The Russian state-owned company Gazprom will no longer supply gas to the Danish supplier Ørsted and Shell Energy Europe from this Wednesday.

Germany is also affected.

Ørsted and Shell have informed Gazprom Export that they will not pay the invoices in rubles, as Moscow has requested, the Russian company announced on Tuesday.

Shell informed that gas supplies to Germany would not be paid for in Russian currency, Gazprom Export said.

The maximum delivery volume per year under the contract is 1.2 billion cubic meters of gas.

Because no money had flowed for the month of April, deliveries would now be stopped.

As reported by Ørsted, Gazprom has informed the Danish group that it will stop gas deliveries this Wednesday morning at 6 a.m.

Gazprom has maintained its demand that gas be paid for in rubles, but Ørsted is not contractually obliged to do so and will continue to pay in euros.

The situation underscores the need for the EU to become independent of Russian gas through the accelerated expansion of renewable energies, said CEO Mads Nipper.

Danes continue to get gas

Supply bottlenecks are not expected in Denmark.

According to Ørsted, Russia cannot directly cut off gas supplies to Denmark because there is no gas pipeline leading directly from the energy superpower to the country.

Denmark is therefore still able to obtain gas.

However, this would then have to be purchased on a larger scale on the European gas market.

In response to sanctions over Russia's war of aggression in Ukraine, Moscow has ordered European countries to pay for energy in Russian currency.

Otherwise the delivery stop was threatened.

The Dutch gas company GasTerra announced on Monday that Gazprom would not deliver two billion cubic meters of gas to the Netherlands.

Energy supplies had previously been stopped for Poland, Bulgaria and Finland.

The energy companies Uniper and RWE have meanwhile changed their payments for Russian natural gas according to their own information so that they comply with the new requirements from Russia as well as the Western sanctions due to the war in Ukraine.

Uniper announced that it would pay “in euros in accordance with the new payment mechanism”.

The first payment was made at the end of May.

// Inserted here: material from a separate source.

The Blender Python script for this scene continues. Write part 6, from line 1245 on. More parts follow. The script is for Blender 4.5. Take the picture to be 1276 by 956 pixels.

In this way, Uniper is acting in compliance with the sanctions and can continue to guarantee timely fulfillment of the contract.

"The procedure had been agreed in advance with the federal government and follows the relevant EU guidelines." The company did not want to comment on the details of the payments.

Germany's largest electricity supplier RWE also stated that it had changed its payment method to the new requirements.

"We confirm that we have paid euros into the account," the company said.

The company announced two weeks ago that it had opened a euro account in Russia for future payments.

Against the background of the Ukraine war, Russia had demanded that countries classified as unfriendly, such as Germany, switch to ruble payments.

The state gas giant Gazprom has turned off the gas supply to Poland, Bulgaria and Finland, among others, after they rejected the demand.